I made the gumdrop wreath in advance, using a styrofoam wreath form and a LOT of gumdrops. To secure them to the form, I spiked each drop on a toothpick, covered the bottom in hot glue and pressed it into the wreath.


Editors brought in their kids to help. It was lots of fun "working" with the kiddos.

Friday, December 09, 2011

Quick Bough Door Decoration


In order to get our tree into it's stand, it was necessary to remove the lowest branches. We were left with three boughs, which I wired together and hung as a door decoration. The lovely green ribbon is recycled from Williams-Sonoma's gift wrapping, in which many of our wedding gifts came wrapped. A trio of shatter-proof ornaments are wired together to add a bit of sparkle.

Thursday, December 08, 2011

Our First Christmas Tree



Weston and I picked up our first Christmas tree on Sunday night at a sidewalk tree shop here in Fort Greene. It cost a whopping $50 (including the stand), but I have to say it's the happiest $50 has made me in recent memory. We had a few ornaments and I'd picked up a bunch of vintage glass ornaments last year at a thrift store, so we had plenty of things to fill the tree. A few bows added a touch of red and a larger bow was our substitute for a star. Here's Weston below carrying our tree home.

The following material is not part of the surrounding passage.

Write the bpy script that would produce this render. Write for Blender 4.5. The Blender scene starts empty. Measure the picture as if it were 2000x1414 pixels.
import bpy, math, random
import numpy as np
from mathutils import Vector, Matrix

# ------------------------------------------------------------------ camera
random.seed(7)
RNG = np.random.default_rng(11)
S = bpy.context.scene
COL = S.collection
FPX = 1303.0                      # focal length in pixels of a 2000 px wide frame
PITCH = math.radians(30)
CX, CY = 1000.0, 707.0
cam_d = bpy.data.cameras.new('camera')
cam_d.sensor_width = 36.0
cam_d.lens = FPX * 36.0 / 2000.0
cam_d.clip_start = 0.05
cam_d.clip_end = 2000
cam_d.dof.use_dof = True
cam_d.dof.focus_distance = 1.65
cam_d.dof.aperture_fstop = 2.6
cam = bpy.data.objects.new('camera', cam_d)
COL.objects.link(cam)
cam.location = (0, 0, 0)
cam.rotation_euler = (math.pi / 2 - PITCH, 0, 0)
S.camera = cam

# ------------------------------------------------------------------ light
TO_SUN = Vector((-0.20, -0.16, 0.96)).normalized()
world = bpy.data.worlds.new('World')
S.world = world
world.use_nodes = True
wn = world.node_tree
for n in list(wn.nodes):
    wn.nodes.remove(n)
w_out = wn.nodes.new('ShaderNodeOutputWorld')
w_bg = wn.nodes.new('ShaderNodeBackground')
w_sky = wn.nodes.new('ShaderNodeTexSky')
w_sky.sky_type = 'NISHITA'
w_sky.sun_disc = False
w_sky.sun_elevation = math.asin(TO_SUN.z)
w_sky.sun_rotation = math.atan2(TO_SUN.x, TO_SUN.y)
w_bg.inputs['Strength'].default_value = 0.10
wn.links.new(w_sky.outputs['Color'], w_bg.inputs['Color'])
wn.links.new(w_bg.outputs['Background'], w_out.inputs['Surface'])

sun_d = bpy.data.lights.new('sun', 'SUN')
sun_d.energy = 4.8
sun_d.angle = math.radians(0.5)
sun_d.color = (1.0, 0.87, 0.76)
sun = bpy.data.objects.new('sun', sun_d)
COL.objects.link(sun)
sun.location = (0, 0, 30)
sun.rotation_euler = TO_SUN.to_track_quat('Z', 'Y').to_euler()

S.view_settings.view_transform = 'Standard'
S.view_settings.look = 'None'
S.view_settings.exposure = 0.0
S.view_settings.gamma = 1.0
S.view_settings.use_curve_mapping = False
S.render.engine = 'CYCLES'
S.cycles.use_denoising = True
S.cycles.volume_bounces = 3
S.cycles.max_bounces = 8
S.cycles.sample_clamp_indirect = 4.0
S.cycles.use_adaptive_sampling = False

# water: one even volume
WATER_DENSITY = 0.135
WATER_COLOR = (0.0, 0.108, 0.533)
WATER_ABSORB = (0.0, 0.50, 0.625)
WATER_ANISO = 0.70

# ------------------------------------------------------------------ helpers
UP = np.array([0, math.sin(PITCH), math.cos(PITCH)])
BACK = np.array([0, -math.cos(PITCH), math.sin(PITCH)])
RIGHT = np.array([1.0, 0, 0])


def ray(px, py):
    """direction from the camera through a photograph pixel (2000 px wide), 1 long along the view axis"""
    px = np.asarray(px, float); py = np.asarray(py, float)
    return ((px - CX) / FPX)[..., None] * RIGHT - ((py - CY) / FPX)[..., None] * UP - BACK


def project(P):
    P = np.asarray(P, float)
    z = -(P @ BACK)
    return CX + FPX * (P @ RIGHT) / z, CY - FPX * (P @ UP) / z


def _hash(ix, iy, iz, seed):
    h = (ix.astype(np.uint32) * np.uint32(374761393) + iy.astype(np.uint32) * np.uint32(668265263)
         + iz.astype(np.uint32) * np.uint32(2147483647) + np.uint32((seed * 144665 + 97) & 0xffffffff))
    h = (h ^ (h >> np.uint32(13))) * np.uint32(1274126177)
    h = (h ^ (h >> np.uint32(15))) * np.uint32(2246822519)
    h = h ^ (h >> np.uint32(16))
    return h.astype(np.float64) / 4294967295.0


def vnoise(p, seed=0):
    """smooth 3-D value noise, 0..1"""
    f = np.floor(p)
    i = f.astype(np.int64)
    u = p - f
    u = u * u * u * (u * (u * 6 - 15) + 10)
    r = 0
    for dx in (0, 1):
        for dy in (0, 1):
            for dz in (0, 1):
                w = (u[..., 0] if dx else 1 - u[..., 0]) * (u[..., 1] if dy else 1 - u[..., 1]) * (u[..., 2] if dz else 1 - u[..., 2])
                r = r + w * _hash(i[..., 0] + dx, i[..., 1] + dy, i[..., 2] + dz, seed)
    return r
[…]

Wednesday, December 07, 2011

Cauliflower and Chickpea Pasta


Last night was a cook-what's-in-the-fridge kind of night, and I ended up making a pasta dish with roasted cauliflower and chickpeas. The dish was inspired by Nate Appleman's method for preparing cauliflower from A16: Food + Wine, and the results were pretty tasty. However, if I were to make it again, I might add some chopped, fresh parsley for a brightness of flavor and a touch of color. Here's a rough recipe for the dish:

Cauliflower and Chickpea Pasta 


1 head cauliflower
1/4 c. olive oil (divided)
1 medium red onion
1/4 c. capers
1/2 t. red chile flakes
1 15 oz. can chickpeas (rinsed and drained)
1/2 lb. orecchiette
Kosher salt
Pepper
Freshly grated Parmesan cheese

1. Preheat oven to 450 degrees. Core the cauliflower and separate into florets; cut smaller florets in half and quarter largest florets. In a bowl, toss well with 1/8 c. olive oil and season with approximately 1 teaspoon Kosker salt. Spread out on baking sheet and roast for approximately 20 minutes, stirring occasionally.
2. Meanwhile, set a pot of water to boil for the pasta.
3. Rinse the capers and pat dry. Thinly slice the red onion. Place the remaining 1/8 c. olive oil in a small pot over medium heat add the onion, capers and red chile flakes to the pan and stir. Cook for 5 minutes or until onions have softened.
4. Generously salt pasta water and cook pasta according to package instructions. Before draining, reserve 1/3 c. pasta water.
5. Return pasta to pot, and add toss with onion-caper mixture, chickpeas, and pasta water. Season with salt and pepper and additional red chili flakes to taste.
6. Top with freshly grated Parmesan cheese before serving.